Les Paul, the “Wizard of Waukesha,” is probably the single most important musician to emerge from Wisconsin. A crack player and an inventive mechanic of sound, he perfected the solid body electric guitar that bears his name, developed overdubbing and multi-tracking, and helped set the expectations for sound recording as we know it today.
The PBS program “American Masters: Les Paul—Chasing Sound” is out on DVD. It was filmed as its subject was turning 90 and reveals a good humored and physically spry man who still entertains every Monday night with a small combo at New York’s Iridium Club. Most of the audience members are young enough to be his grandchildren, although his show attracts its share of Boomer guitar heroes who admire Paul for his agility.
Clearly, much of the music Paul made with his wife Mary Ford during their hit parade years in the late 1940s and early ‘50s has limited appeal nowadays.
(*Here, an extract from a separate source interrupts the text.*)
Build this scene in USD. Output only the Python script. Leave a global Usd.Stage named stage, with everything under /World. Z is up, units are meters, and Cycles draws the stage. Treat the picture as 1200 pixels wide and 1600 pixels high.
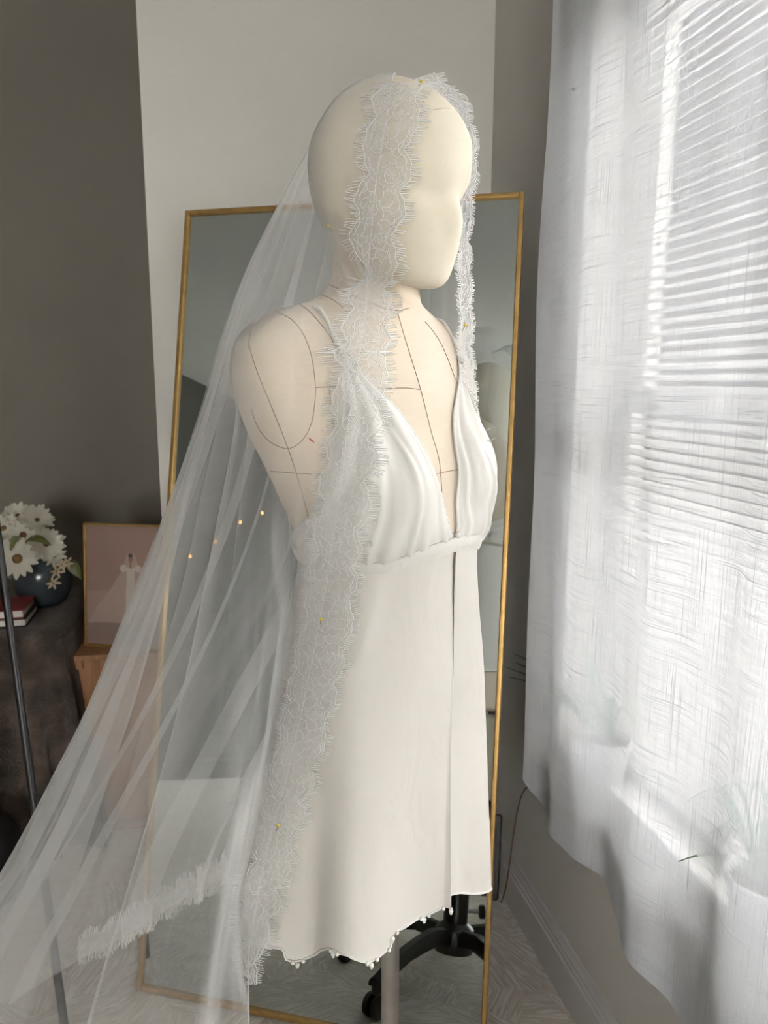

It’s a bit like Lawrence Welk as produced by George Jetson, with the latter allusion helping explain Paul’s status as a grand elder of pop music. It wasn’t so much the music he played, despite his nimble-fingered fusion of country and jazz licks, as the groundbreaking way he made his recordings.
“Chasing Sound” includes vintage television footage of Paul and Ford, who crafted an image as the lovable eccentric couple whose job was to make records in their kitchen, living room and anywhere in their home where the acoustics made a swell echo. Paul was “mechanically inclined,” as they used to say. He was the musical version of the self-trained inventor, whipping up marvelous gadgets while puttering in his garage workshop. His inventions, especially his manipulation of the nascent medium of magnetic tape, changed not only the way sound recordings are produced but the way we hear music.